Issue: In 2013 OECD issued formal recommendations on adopting practices that promote family-friendly policies and working conditions which should enable fathers and mothers to balance their working hours and their family responsibilities (There are also recommendations issued by the EU. and ILO has Convention 156 on work/family balance for all workers: women & men). However, there is still a strong gender division in the domain of reproductive work and the differences in the family policies in the respective states are significant.

Proposal: It is important to make the recommendations more binding and even to use legal instruments for that purpose. Diifferent countries should be supported strongly in introducing and reinforcing policies that promote gender equality and in providing concrete and operational guidelines for gender mainstreaming. It is also essential to work closely with experts to examine the impact of policies on the position of all the sexes in the labour market: Are they functioning and do they deliver the desired outcomes (i.e. the impact of policies in the Nordic countries on occupational segregation or the influence of long maternity leave on women's opportunities within the labour market)? Part of the solution would also be introducing general reduction of working hours. Finally, it is important to have the support of local actors in implementing the recommended policy measures as well as to promote international cooperation and exchange between them in order to reinforce policies that promote gender equality.

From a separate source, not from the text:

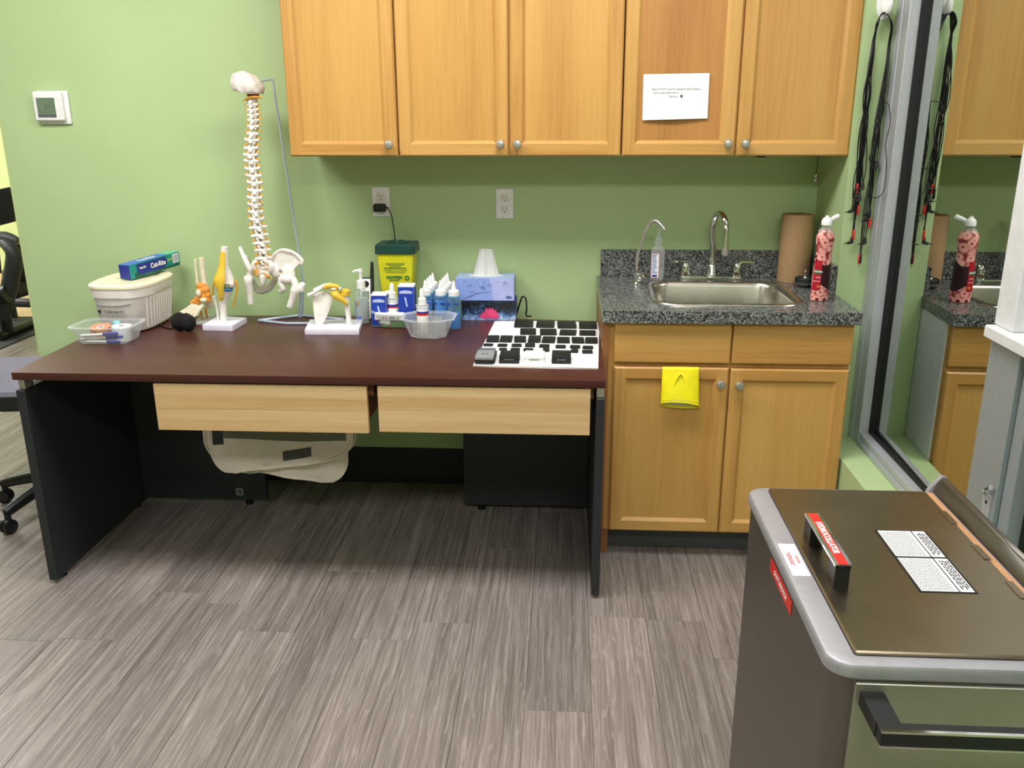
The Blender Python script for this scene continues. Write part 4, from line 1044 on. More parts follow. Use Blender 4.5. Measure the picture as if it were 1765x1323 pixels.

-->Example: in Switzerland a parliamentary initiative was submitted which demands that in future, supplementary family and school care should be available to all children free of charge from the end of the statutory maternity leave until the end of primary school. Financing should be the responsibility of the Confederation, the cantons and the communes. The Confederation is to invest around 1% of GDP annually, currently around CHF 6.9 billion. This amount is based on the OECD, which recommends its member states to spend at least 1% of GDP on childcare in the pre-school sector. In Switzerland, government spending on pre-school education currently amounts to 0.2%; in comparison, the Scandinavian countries spend well over one percent on pre-school education alone.